Aim of the exercise: Retype the lines from the first one in the records down to the line containing "W = 0.079 *", counting both, and leave out any pictures.

===

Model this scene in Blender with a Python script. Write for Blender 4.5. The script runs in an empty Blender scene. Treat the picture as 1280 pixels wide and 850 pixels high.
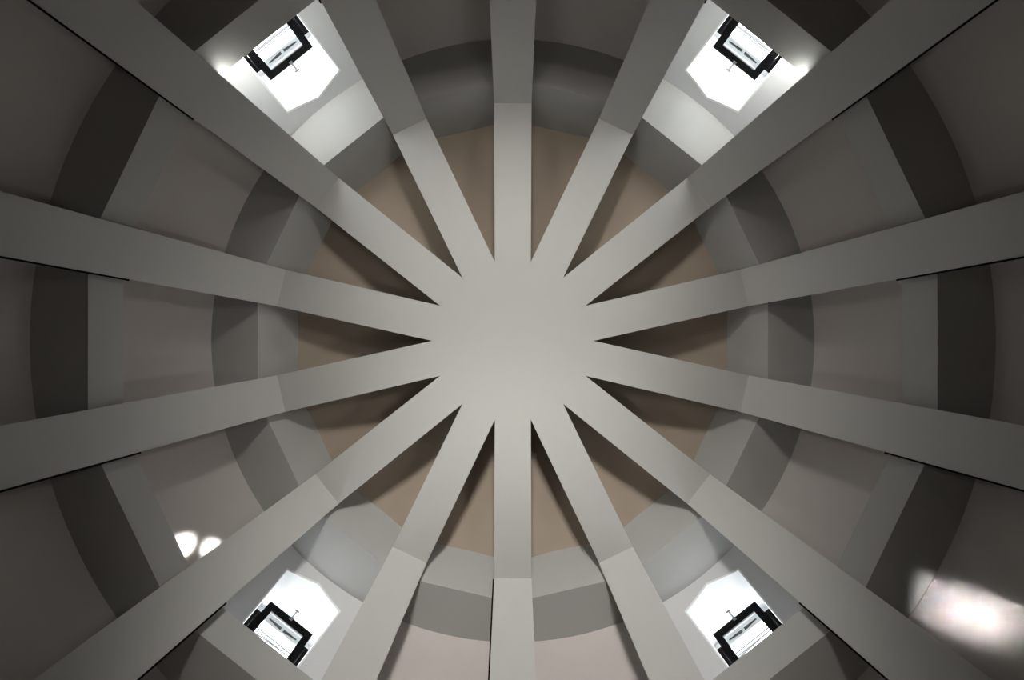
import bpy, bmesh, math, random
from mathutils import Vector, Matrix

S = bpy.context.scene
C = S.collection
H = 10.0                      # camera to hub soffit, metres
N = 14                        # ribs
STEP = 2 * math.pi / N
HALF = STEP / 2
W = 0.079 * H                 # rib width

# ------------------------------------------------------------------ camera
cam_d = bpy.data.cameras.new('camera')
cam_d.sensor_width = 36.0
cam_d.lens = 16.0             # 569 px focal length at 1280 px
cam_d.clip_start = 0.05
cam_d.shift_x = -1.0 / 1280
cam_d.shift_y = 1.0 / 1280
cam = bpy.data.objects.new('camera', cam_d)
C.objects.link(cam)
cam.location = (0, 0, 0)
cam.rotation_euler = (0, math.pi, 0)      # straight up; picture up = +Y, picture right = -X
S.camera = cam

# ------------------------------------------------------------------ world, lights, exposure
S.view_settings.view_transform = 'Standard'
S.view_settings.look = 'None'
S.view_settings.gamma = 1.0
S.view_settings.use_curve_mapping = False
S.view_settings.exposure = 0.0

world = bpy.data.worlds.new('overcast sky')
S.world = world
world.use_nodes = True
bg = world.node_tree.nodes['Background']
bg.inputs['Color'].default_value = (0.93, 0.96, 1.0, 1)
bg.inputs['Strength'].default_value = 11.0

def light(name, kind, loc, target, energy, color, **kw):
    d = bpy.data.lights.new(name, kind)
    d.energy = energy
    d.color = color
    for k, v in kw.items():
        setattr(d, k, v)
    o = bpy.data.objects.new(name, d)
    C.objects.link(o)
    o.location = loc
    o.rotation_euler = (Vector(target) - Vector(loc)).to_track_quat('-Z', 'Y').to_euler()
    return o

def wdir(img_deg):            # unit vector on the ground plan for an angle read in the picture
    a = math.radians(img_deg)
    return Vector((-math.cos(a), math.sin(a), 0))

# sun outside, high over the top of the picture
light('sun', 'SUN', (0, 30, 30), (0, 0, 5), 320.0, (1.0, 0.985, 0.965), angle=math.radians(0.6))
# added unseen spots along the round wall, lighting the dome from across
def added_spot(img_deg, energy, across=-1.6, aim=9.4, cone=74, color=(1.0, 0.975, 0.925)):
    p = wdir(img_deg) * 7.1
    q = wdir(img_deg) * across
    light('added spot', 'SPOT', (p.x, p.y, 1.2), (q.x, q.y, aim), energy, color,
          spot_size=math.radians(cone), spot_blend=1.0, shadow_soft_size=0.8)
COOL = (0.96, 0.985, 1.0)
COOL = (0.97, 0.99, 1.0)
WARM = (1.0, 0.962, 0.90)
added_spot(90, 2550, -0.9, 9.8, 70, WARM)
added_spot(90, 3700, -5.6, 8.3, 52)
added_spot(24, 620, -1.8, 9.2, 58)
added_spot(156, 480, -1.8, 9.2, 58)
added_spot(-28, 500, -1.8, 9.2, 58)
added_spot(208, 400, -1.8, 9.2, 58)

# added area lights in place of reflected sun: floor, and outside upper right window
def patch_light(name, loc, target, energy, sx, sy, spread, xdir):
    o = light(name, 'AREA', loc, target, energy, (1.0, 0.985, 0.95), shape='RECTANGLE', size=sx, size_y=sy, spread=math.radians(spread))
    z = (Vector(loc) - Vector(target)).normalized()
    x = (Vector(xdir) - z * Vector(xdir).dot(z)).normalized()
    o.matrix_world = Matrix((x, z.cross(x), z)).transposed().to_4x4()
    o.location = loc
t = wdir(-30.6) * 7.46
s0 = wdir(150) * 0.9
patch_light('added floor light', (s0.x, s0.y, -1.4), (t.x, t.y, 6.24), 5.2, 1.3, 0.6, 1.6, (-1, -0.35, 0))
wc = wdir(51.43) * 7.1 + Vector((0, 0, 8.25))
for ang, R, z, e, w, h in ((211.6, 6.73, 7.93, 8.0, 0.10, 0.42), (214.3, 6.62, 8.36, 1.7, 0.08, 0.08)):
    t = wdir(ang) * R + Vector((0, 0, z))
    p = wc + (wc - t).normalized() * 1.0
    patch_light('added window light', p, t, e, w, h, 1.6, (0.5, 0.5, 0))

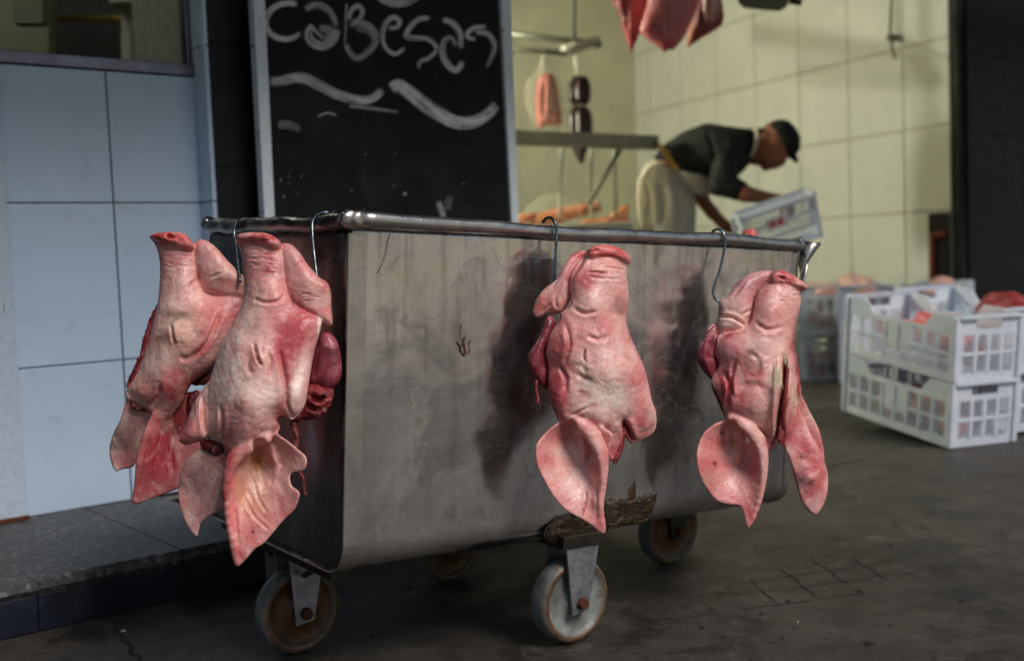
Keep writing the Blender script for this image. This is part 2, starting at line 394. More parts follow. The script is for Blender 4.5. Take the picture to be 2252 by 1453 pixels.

===

Task output:
Model this scene in Blender with a Python script. Write for Blender 4.5. The script runs in an empty Blender scene. Treat the picture as 1280 pixels wide and 850 pixels high.
import bpy, bmesh, math, random
from mathutils import Vector, Matrix

S = bpy.context.scene
C = S.collection
H = 10.0                      # camera to hub soffit, metres
N = 14                        # ribs
STEP = 2 * math.pi / N
HALF = STEP / 2
W = 0.079 * H                 # rib width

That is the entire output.